The goal of PRACE is to establish three to five European “tier 0” centers, each with petascale resources, that will serve broader EU science and industrial research goals. PRACE is still very much a planning exercise, currently funded at 40M euros of what is expected to grow to an estimated 200M euro budget for operations alone.

While things are getting organized with PRACE, technical progress is being made. Today the organization announced that it has chosen 6 systems to evaluate as prototypes for petaflops systems to be installed in 2009 and 2010. From the release

BSC (Barcelona Supercomputing Center, Spain), installs a hybrid prototype combining IBM Cell and Power6 processors. The Cell processors are used for computation and the Power6 processors for service.

CEA (French Atomic Energy Commission, France) and FZJ (Forschungszentrum Jülich, Germany) jointly use Intel Nehalem/Xeon processors in their systems.
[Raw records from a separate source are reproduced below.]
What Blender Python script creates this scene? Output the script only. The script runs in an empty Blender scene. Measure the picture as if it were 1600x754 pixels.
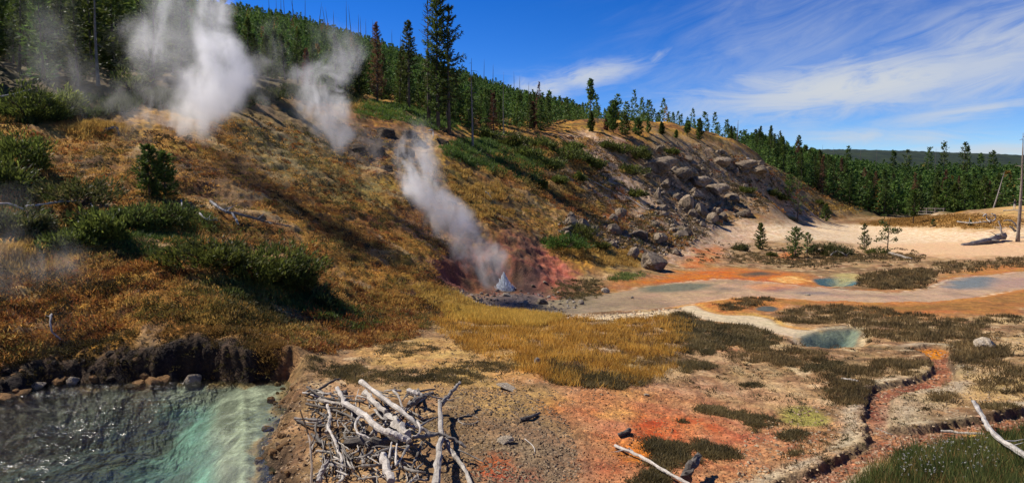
import bpy, bmesh, math
import numpy as np
from mathutils import Vector, Matrix

# ------------------------------------------------------------------ camera, sky, sun
SC = bpy.context.scene
COL = SC.collection
F = 1043.0                      # focal length in photograph pixels (1600 wide)
PITCH = math.radians(4.8)
CZ = 8.6                        # eye height above the flat far meadow
cam_data = bpy.data.cameras.new('camera')
cam_data.sensor_width = 36.0
cam_data.lens = 36.0 * F / 1600.0
cam_data.clip_start = 0.1
cam_data.clip_end = 12000.0
cam = bpy.data.objects.new('camera', cam_data)
cam.location = (0, 0, CZ)
cam.rotation_euler = (math.radians(90) - PITCH, 0, 0)
COL.objects.link(cam)
SC.camera = cam

SUN_AZ, SUN_EL = math.radians(-68), math.radians(49)
SUN_DIR = Vector((math.sin(SUN_AZ) * math.cos(SUN_EL), math.cos(SUN_AZ) * math.cos(SUN_EL), math.sin(SUN_EL)))
sd_ = bpy.data.lights.new('sun', 'SUN')
sd_.energy = 5.0
sd_.angle = math.radians(0.53)
sd_.color = (1.0, 0.93, 0.82)
sun = bpy.data.objects.new('sun', sd_)
sun.rotation_euler = (-SUN_DIR).to_track_quat('-Z', 'Y').to_euler()
COL.objects.link(sun)

SC.view_settings.view_transform = 'Standard'
SC.view_settings.look = 'None'
SC.view_settings.exposure = 0.42
SC.view_settings.gamma = 1.0
SC.view_settings.use_curve_mapping = False
SC.render.engine = 'CYCLES'
SC.cycles.volume_bounces = 12
SC.cycles.volume_step_rate = 1.0
SC.cycles.volume_max_steps = 256
SC.cycles.max_bounces = 6
SC.cycles.diffuse_bounces = 2
SC.cycles.transparent_max_bounces = 8
SC.cycles.use_denoising = True


class NT:
    """small helper round a node tree"""
    def __init__(self, tree):
        self.t = tree; self.n = tree.nodes; self.l = tree.links
    def new(self, kind, **kw):
        nd = self.n.new('ShaderNode' + kind)
        for k, v in kw.items():
            if k.startswith('i_'):
                self.put(nd.inputs[k[2:].replace('_', ' ')], v)
            else:
                setattr(nd, k, v)
        return nd
    def put(self, sock, v):
        if isinstance(v, bpy.types.NodeSocket): self.l.new(v, sock)
        elif isinstance(v, bpy.types.Node): self.l.new(v.outputs[0], sock)
        elif v is not None: sock.default_value = v
    def math(self, op, a, b=None, c=None, clamp=False):
        nd = self.n.new('ShaderNodeMath'); nd.operation = op; nd.use_clamp = clamp
        self.put(nd.inputs[0], a)
        if b is not None: self.put(nd.inputs[1], b)
        if c is not None: self.put(nd.inputs[2], c)
        return nd.outputs[0]
    def mix(self, f, a, b, blend='MIX'):
        nd = self.n.new('ShaderNodeMix'); nd.data_type = 'RGBA'; nd.blend_type = blend
        self.put(nd.inputs[0], f); self.put(nd.inputs[6], a); self.put(nd.inputs[7], b)
        return nd.outputs[2]
    def vmath(self, op, a, b=None):
        nd = self.n.new('ShaderNodeVectorMath'); nd.operation = op
        self.put(nd.inputs[0], a)
        if b is not None: self.put(nd.inputs[1], b)
        return nd.outputs[0]
    def noise(self, vec, scale, detail=4, rough=0.55, dist=0.0):
        nd = self.n.new('ShaderNodeTexNoise')
        self.put(nd.inputs['Vector'], vec); self.put(nd.inputs['Scale'], scale)
        nd.inputs['Detail'].default_value = detail; nd.inputs['Roughness'].default_value = rough
        nd.inputs['Distortion'].default_value = dist
        return nd.outputs['Fac']
    def ramp(self, f, stops, interp='LINEAR'):
        nd = self.n.new('ShaderNodeValToRGB'); cr = nd.color_ramp; cr.interpolation = interp
        while len(cr.elements) < len(stops): cr.elements.new(0.5)
        for e, (p, c) in zip(cr.elements, stops):
            e.position = p; e.color = c if len(c) == 4 else (*c, 1)
        self.put(nd.inputs[0], f)
        return nd.outputs[0]
    def rng(self, v, a, b, c=0.0, d=1.0, smooth=True):
        nd = self.n.new('ShaderNodeMapRange'); nd.interpolation_type = 'SMOOTHSTEP' if smooth else 'LINEAR'
        self.put(nd.inputs[0], v)
        for i, x in enumerate((a, b, c, d)): self.put(nd.inputs[i + 1], x)
        return nd.outputs[0]


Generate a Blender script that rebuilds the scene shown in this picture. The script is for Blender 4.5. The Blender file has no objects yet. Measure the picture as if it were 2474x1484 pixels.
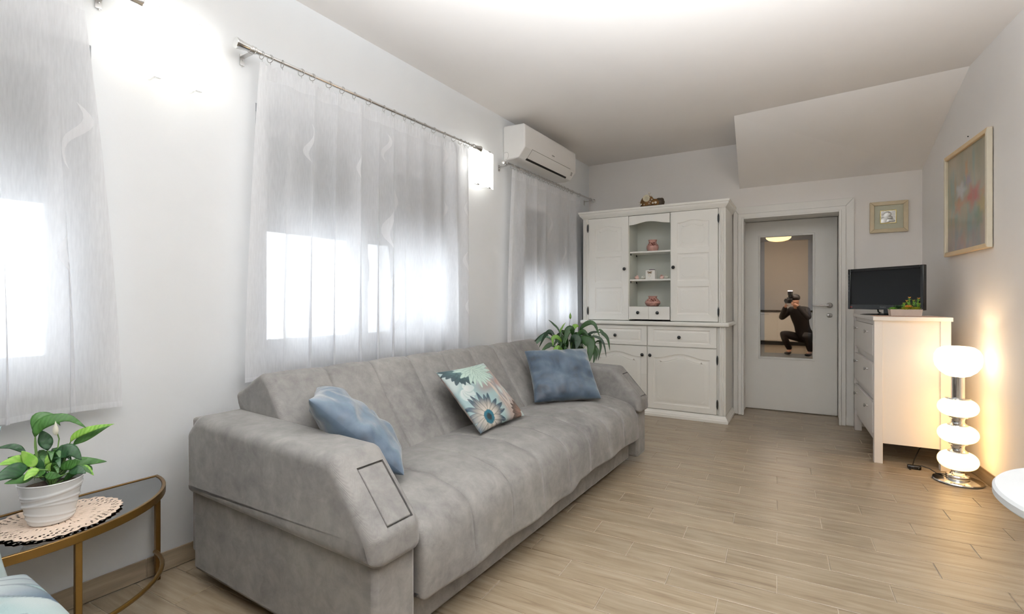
import bpy, bmesh, math, random
import numpy as np
from mathutils import Vector, Matrix
R_ = math.radians
pi = math.pi
sc = bpy.context.scene
COL = sc.collection

# ------------------------------------------------------------------ camera, world, lights, exposure
H = 1.15
cam_d = bpy.data.cameras.new('camera'); cam = bpy.data.objects.new('camera', cam_d); COL.objects.link(cam)
cam.location = (0, 0, H); cam.rotation_euler = (R_(90), 0, R_(30.5))
cam_d.sensor_width = 36; cam_d.lens = 1188 / 2474 * 36; cam_d.shift_y = -15 / 2474
cam_d.clip_start = 0.01; cam_d.clip_end = 100
sc.camera = cam
sc.view_settings.view_transform = 'Standard'; sc.view_settings.look = 'None'
sc.view_settings.gamma = 1; sc.view_settings.use_curve_mapping = False
sc.view_settings.exposure = 0.6
try:
    cy = sc.cycles
    cy.use_denoising = True; cy.max_bounces = 8; cy.diffuse_bounces = 5; cy.glossy_bounces = 4
    cy.use_adaptive_sampling = True; cy.adaptive_threshold = 0.03
    cy.transmission_bounces = 6; cy.transparent_max_bounces = 16
    cy.caustics_reflective = False; cy.caustics_refractive = False; cy.sample_clamp_indirect = 4
except Exception:
    pass
world = bpy.data.worlds.new('World'); sc.world = world; world.use_nodes = True
wn = world.node_tree; bg = wn.nodes['Background']
tc = wn.nodes.new('ShaderNodeTexCoord'); sx = wn.nodes.new('ShaderNodeSeparateXYZ'); cr = wn.nodes.new('ShaderNodeValToRGB')
wn.links.new(tc.outputs['Generated'], sx.inputs[0]); wn.links.new(sx.outputs['Z'], cr.inputs[0]); wn.links.new(cr.outputs[0], bg.inputs[0])
cr.color_ramp.elements[0].position = 0.0; cr.color_ramp.elements[0].color = (0.80, 0.84, 0.90, 1)
cr.color_ramp.elements[1].position = 0.6; cr.color_ramp.elements[1].color = (0.86, 0.92, 1.0, 1)
WORLD_STRENGTH = 3.5
bg.inputs[1].default_value = WORLD_STRENGTH

def light(name, kind, loc, energy, color=(1, 1, 1), size=0.1, rot=None, **kw):
    d = bpy.data.lights.new(name, kind); d.energy = energy; d.color = color
    if kind in ('POINT', 'SPOT'): d.shadow_soft_size = size
    if kind == 'AREA':
        d.shape = 'RECTANGLE'; d.size = size; d.size_y = kw.pop('size_y', size)
    for k, v in kw.items(): setattr(d, k, v)
    o = bpy.data.objects.new(name, d); COL.objects.link(o); o.location = loc
    if rot: o.rotation_euler = rot
    return o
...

Two shared-memory multiprocessors (thin node clusters) will be distributed over the two sites; a prototype produced by BULL at CEA and a larger system of the same architecture at FZJ.

CSC (The Finnish IT Center for Science, Finland) and CSCS (Swiss National Supercomputing Centre, Switzerland) jointly evaluate the Cray XT5 architecture. This Massively Parallel Processing (MPP) prototype will be installed at CSC’s facilities.

FZJ provides its already installed IBM BlueGene/P system, as a Massively Parallel Processing prototype.

HLRS (High Performance Computing Center Stuttgart, Germany) offers a NEC SX-9 and an x86 based cluster as a hybrid prototype.

NCF (Netherlands Computing Facilities Foundation, The Netherlands) evaluates the IBM Power6 architecture, a shared-memory multiprocessor (fat node cluster). This prototype will be installed in SARA Computing and Networking Services facilities in Amsterdam.

Other than the Bull machine, these are all machines with a high degree of special purpose technology. Noticeably absent: SGI, HP and, to a lesser degree, Sun. I’m glad to see the NEC in there; we don’t see too many of those in the US.

The prototypes are going to be used to evaluate performance and scalability and “total cost of ownership” (energy costs).

They will make also possible the evaluation of software for managing the distributed infrastructure, the preparation of benchmarks for future Petascale systems allowing better understanding of user requirements, the scaling and optimisation of libraries and codes and the definition of technical requirements and procurement procedures for the PRACE Petaflop/s production systems for 2009/2010.